L’obligation d’innover

« À compétence suffisante, nous exigeons la priorité à l’emploi aux Martiniquais » : ce mot d’ordre syndical répond à une urgence martiniquaise et aux défis que doit relever la société de ce pays. À La Réunion, les indicateurs sont encore plus révélateurs : taux de chômage supérieur à 30%, la moitié de la population en dessous du seuil de pauvreté, fort accroissement démographique. Ils font aussi état d’une jeunesse suffisamment dynamique pour entreprendre des études débouchant sur l’obtention des diplômes nécessaires pour obtenir un poste d’encadrement. Or, tout comme en Martinique, toutes les politiques mises en œuvre jusqu’à présent n’ont pas permis de faire reculer le chômage. Et notre île est touchée par le même phénomène qu’en Martinique. En effet, lors de la dernière rentrée, ce sont plus de 800 enseignants qui sont venus de Métropole. Un fait qui ne peut qu’interpeller les jeunes diplômés réunionnais au chômage ainsi que leur famille. Un fait dénoncé par plusieurs organisations dont le PCR qui propose notamment la création d’un Institut régional de formation pour mieux préparer les jeunes réunionnais à accéder aux postes à pourvoir dans la Fonction publique.
Face à cette situation, il est de la responsabilité de tous d’agir en adaptant les règles de recrutement en matière d’emploi durable.
Car force est de constater qu’actuellement, ces dernières persistent à ne pas prendre en compte l’injustice massivement vécue par toute une jeunesse prête à lutter pour faire avancer le développement du pays, mais à qui le cadre actuel impose le chômage ou l’émigration.

Manuel Marchal


Quelques chiffres

Les enseignants martiniquais écartés au profit des Métropolitains

Origine des enseignants du Second degré nouvellement nommés en Martinique à chaque rentrée :

Année 2004 2005 2006
Nouveaux arrivants : 269 263 302
Originaires : 71 99 103
Non-originaires : 198 164 200
% 74% 63% 66%

Lors de ces trois dernières rentrées, plus de deux enseignants sur trois nouvellement nommés à la Martinique ne sont pas originaires de ce pays. Pourtant, tout comme les Réunionnais, les Martiniquais ont un immense trésor, c’est leur jeunesse. Et comme à La Réunion, la jeunesse martiniquaise est touchée de plein fouet par le chômage. Et comme à La Réunion, des propositions émergent pour lutter contre cette injustice.

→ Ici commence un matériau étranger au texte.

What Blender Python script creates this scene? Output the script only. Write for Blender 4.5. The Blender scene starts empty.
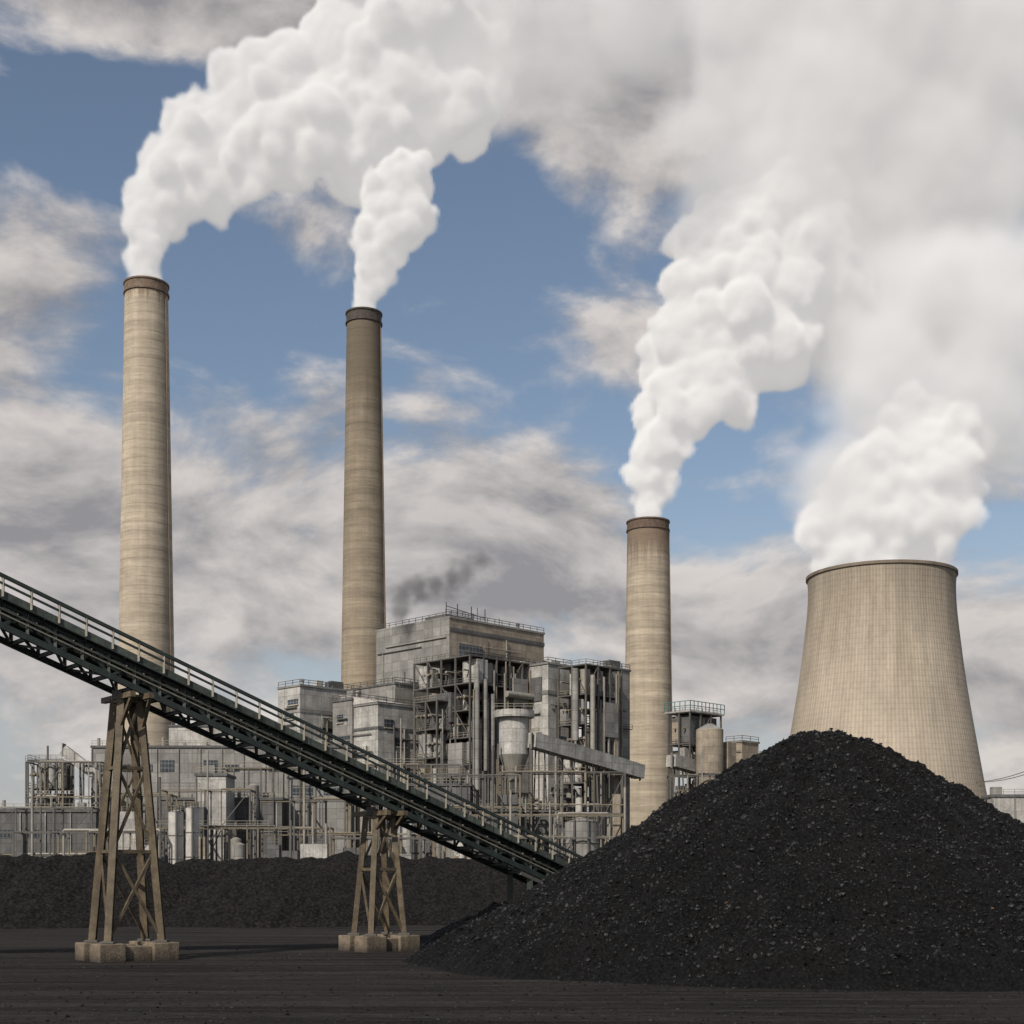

Taux d’illettrisme en Martinique : 35%
Taux d’accès d’une génération au Bac : 71%

L’illettrisme est un sujet qu’on estime préoccupant en Martinique même si aucune mesure précise n’est aujourd’hui disponible. L’illettrisme des jeunes est mieux connu puisque les résultats des évaluations réalisées à l’entrée en sixième, pendant les journées d’appel de préparation à la défense et dans le cadre du régiment de service militaire adapté fournissent quelques indices. En revanche, l’illettrisme des adultes est peu connu. La mission de lutte contre l’illettrisme cherche à faire inclure la Martinique dans la prochaine enquête “Information et vie quotidienne” de l’INSEE. En dépit des imprécisions, le taux d’illettrisme est évalué à 35% de la population contre 14% en métropole.
A côté de cette situation préoccupante, l’élévation du niveau de formation est une réussite de la Martinique. Le taux d’accès d’une génération au baccalauréat, à 71,3%, est supérieur à celui observé dans bien des Académies métropolitaines.